WTI for February delivery was at $64.43 a barrel on the New York Mercantile Exchange, up 13 cents

There was no settlement yesterday because of the Martin Luther King Jr. holiday

Futures closed at $64.30 on Friday, the highest level since December 2014

Fundamentals

Crude oil dipped today but remained near $64.50 a barrel, a level not seen since 2014’s dramatic market slump. Prices have been driven up by oil production curbs in OPEC nations and Russia, as well as strong demand thanks to healthy economic growth.

U.S West Texas Intermediate (WTI) crude futures were at $64.18 a barrel, down 12 cents, or 0.19 percent. WTI hit a December 2014 peak of $64.89 a barrel in early trading.

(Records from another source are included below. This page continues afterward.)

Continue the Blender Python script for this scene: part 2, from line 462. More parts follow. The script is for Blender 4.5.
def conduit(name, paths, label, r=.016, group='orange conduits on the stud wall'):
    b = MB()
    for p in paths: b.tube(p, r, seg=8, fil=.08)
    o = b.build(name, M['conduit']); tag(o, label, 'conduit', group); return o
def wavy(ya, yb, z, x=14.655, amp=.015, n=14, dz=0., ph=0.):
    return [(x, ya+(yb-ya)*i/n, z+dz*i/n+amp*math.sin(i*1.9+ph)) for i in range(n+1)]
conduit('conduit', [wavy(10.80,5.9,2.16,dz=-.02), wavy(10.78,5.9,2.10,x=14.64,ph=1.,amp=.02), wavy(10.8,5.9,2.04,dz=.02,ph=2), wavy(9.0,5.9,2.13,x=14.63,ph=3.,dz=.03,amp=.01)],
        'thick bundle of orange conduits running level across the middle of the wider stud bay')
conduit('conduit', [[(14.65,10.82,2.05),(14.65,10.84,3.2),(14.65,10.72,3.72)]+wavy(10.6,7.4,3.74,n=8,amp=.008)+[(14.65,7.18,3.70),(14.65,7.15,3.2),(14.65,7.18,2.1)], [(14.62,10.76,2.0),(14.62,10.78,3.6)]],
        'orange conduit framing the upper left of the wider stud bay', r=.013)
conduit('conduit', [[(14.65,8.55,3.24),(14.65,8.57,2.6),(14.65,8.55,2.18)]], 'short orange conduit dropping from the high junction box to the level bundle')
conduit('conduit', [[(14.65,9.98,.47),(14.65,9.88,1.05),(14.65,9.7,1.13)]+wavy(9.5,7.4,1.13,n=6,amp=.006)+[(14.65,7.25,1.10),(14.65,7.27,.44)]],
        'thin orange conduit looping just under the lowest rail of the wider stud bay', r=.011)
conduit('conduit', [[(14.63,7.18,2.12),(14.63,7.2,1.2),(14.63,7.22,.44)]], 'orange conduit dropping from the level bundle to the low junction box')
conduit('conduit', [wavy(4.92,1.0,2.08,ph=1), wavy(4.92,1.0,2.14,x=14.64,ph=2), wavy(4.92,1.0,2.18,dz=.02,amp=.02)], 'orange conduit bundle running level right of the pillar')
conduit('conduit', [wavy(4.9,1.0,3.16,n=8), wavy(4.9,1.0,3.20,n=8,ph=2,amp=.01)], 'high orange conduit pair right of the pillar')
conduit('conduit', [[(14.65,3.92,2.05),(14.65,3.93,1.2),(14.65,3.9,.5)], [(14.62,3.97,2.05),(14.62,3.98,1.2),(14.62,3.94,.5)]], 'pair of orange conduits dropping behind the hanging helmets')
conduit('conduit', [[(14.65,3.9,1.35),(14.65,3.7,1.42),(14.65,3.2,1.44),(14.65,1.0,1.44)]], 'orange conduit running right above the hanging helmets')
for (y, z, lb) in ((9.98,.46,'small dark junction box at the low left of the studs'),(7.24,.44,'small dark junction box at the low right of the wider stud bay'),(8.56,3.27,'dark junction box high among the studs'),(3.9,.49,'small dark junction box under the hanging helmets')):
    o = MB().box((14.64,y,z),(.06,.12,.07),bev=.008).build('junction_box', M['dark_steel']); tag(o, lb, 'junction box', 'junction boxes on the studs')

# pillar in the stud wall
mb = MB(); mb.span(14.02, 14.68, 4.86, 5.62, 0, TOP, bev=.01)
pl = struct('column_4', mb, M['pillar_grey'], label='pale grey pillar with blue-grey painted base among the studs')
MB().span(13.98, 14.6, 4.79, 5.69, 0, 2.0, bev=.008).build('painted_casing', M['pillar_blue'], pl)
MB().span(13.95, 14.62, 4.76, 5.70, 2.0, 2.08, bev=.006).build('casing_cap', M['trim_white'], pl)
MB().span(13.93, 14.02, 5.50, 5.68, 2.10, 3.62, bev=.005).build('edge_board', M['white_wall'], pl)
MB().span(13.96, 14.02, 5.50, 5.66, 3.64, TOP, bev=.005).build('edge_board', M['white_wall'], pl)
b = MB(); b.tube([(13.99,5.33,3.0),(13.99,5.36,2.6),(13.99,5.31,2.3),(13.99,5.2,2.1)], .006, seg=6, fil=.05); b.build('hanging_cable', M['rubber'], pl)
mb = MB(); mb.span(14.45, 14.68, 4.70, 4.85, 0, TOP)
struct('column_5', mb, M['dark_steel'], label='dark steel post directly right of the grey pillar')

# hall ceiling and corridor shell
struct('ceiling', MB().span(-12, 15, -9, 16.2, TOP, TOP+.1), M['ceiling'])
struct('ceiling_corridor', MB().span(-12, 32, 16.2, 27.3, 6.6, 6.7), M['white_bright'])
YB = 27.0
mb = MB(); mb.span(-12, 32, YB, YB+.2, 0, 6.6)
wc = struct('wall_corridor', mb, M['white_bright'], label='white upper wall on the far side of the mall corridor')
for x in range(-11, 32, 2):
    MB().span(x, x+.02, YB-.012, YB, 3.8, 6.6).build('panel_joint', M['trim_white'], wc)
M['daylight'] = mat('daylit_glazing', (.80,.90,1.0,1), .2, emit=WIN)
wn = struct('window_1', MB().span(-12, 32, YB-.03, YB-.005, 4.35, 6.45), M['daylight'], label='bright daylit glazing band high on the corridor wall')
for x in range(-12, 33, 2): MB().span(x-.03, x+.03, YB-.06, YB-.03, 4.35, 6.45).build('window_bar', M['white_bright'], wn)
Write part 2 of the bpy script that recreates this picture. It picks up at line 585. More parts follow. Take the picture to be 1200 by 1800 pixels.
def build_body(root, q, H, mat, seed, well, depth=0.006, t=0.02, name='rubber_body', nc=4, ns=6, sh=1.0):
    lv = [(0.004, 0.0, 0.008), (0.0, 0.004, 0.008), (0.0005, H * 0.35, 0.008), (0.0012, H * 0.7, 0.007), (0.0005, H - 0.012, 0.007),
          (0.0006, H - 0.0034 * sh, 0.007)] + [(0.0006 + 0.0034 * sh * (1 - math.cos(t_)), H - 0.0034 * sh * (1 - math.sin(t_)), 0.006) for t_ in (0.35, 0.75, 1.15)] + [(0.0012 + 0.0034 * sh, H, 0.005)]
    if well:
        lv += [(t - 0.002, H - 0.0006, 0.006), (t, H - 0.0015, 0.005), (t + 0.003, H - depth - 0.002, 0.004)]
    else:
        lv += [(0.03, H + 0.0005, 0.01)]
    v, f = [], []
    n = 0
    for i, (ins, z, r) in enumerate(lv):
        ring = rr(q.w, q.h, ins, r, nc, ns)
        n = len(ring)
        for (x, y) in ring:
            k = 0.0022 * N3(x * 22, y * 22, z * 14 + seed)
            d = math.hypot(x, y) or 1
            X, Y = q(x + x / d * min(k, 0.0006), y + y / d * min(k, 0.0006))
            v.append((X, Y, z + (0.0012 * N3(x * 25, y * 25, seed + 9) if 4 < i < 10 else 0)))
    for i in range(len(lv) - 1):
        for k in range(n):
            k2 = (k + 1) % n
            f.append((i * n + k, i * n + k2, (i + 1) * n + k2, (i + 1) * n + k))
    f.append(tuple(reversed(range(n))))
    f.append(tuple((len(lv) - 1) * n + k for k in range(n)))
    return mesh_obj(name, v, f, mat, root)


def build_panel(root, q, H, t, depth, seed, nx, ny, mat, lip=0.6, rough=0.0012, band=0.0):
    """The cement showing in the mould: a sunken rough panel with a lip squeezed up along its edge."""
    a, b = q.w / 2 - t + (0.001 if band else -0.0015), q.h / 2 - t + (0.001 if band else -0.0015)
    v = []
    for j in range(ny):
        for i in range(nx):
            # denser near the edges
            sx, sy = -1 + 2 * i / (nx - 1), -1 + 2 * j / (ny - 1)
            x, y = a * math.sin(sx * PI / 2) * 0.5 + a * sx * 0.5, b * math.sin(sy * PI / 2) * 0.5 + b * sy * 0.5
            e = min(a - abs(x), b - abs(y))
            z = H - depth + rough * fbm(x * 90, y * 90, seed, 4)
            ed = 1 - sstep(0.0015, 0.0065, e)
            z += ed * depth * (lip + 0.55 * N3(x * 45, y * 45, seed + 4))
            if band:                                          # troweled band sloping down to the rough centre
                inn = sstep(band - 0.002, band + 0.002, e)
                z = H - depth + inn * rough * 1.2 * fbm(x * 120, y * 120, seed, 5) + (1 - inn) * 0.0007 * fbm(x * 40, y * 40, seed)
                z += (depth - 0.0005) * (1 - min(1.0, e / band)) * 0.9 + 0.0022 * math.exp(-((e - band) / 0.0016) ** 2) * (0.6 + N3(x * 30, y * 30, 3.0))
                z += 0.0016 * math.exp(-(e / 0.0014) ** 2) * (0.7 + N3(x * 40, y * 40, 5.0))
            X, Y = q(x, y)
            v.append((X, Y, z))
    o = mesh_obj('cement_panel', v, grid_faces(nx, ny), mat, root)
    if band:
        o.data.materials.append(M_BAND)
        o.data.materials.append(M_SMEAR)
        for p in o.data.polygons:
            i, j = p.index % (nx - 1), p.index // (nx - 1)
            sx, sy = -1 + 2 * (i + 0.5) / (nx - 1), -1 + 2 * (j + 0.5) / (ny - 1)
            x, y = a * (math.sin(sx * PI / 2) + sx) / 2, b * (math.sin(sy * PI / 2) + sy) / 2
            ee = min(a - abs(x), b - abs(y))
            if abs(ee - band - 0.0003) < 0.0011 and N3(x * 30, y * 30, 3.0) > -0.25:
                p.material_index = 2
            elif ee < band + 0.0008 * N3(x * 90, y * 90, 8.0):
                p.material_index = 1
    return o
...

The market is hitting technical resistance. We need to see a confirmation of a true break past $70 a barrel. There is lots of speculative length in WTI at the moment, the force is from the U.S. market right now so we need the direction they give coming back from holiday.

Trading was thin yesterday due to a holiday in the United States. Oil has been pushed higher by an effort led by the Organization of the Petroleum Exporting Countries and Russia to withhold production since January last year. The cuts are set to last through 2018.

The restraint has coincided with healthy oil demand, pushing up crude by almost 15 percent since early December. This rally has been driven first by robust fundamentals, with strong demand growth and high OPEC compliance accelerating.

A major factor holding back crude prices in 2017, the surge in U.S. production, has stalled at least temporarily as icy winter weather in North America has shut some facilities.

Instead of hitting 10 million barrels per day this month, as widely expected, U.S. production fell from 9.8 million bpd in December to 9.5 million bpd currently. However, most analysts still expect U.S. production to break through 10 million bpd soon.